X-Ray Laser For Creating Supercharged Particles 55
William Robinson writes "Scientists have found way to use X-Ray Lasers to create supercharged particles. The specific tuning of the laser's properties can cause atoms and molecules to resonate. The resonance excites the atoms and causes them to shake off electrons at a rate that otherwise would require higher energies. This could be used to create highly charged plasma."
Re:Sorry but this sounds like non-news to me (Score:4, Insightful)
"The resonance excites the atoms and causes them to shake off electrons at a rate that otherwise would require higher energies."
Sometimes the difference between something significant and something already done lies in the details that stupid people are too quick to gloss over.
Re:Sorry but this sounds like non-news to me (Score:2, Insightful)
Microwave ovens don't use any particular resonance and aren't even near the peak absorption, off by a factor of 10 in frequency from the peak for room temperature water and still off by a factor of 3-4 for boiling water (peak varies from ~100 GHz for 0 C water to ~10 GHz for 100 C water). The frequency used in microwave ovens is determined by what blocks of the spectrum have been allocated for industrial use and economics. It is why in industrial microwave ovens they use 900 MHz, because it is another industrial block and cheaper to make large, high power sources for than 2.4 GHz. For home use, the 2.4 GHz is a little more compact, but cheaper, especially in the past, than jumping up to the 5.8 GHz band. Additionally, putting the food in a metal box so that the microwaves can make several passes without much else to absorb it means that particular efficiency of water is not that important as long as it is much more than the walls (although hot spots when trying to defrost stuff can kind of suck).

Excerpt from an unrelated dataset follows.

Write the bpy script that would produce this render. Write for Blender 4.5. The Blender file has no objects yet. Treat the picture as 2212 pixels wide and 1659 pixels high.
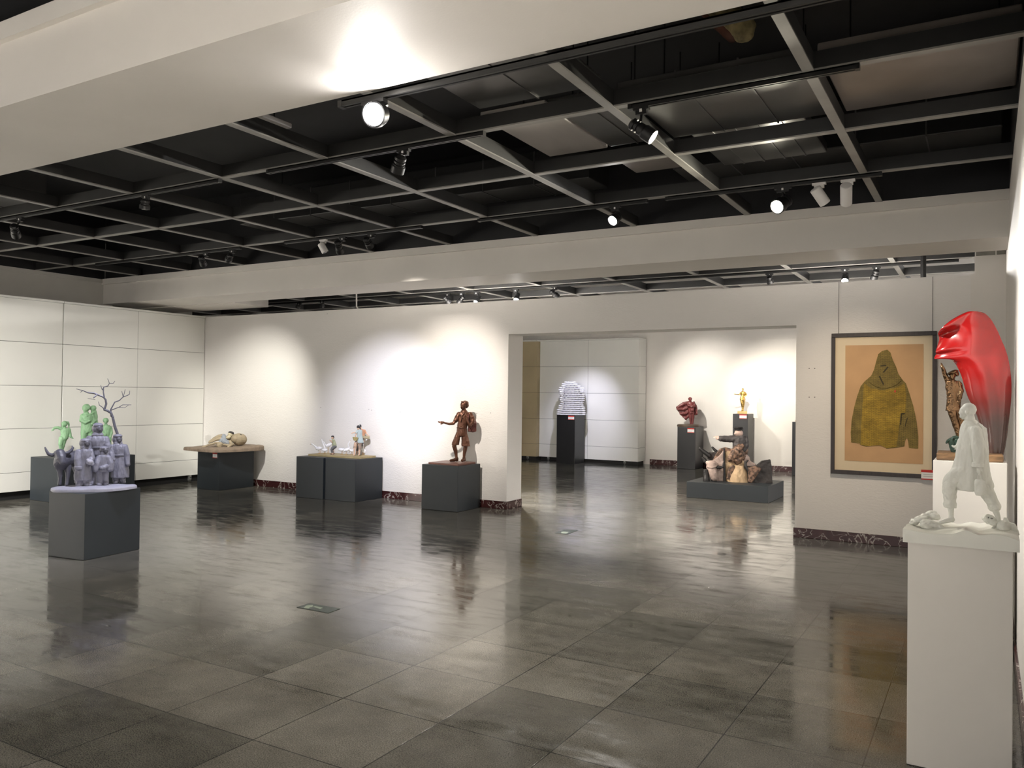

That said, this work here is pretty substantial. If you wanted disparage this work, you could have maybe instead have compared it to the large amount of work on multiphoton ionization work done by (non-x-ray) laser material interaction research, as this doesn't have much to do with heating the atoms There has been a lot of work into how multiphoton absorption can trigger and be used for ionization (or to deal with it when it is counter productive). However, there is still a ways to go on the modeling. A couple different models make different assumptions to simplify the quantum mechanics calculations, and the impact and usefulness of those assumptions is still being looked at. Testing these models at much higher energies and ionizations like here is a major step toward that. Maybe that is why the paper spends some effort comparing results to predictive models. And not to say that further optimizing and experimental refinement of the use of LCLS is not noteworthy.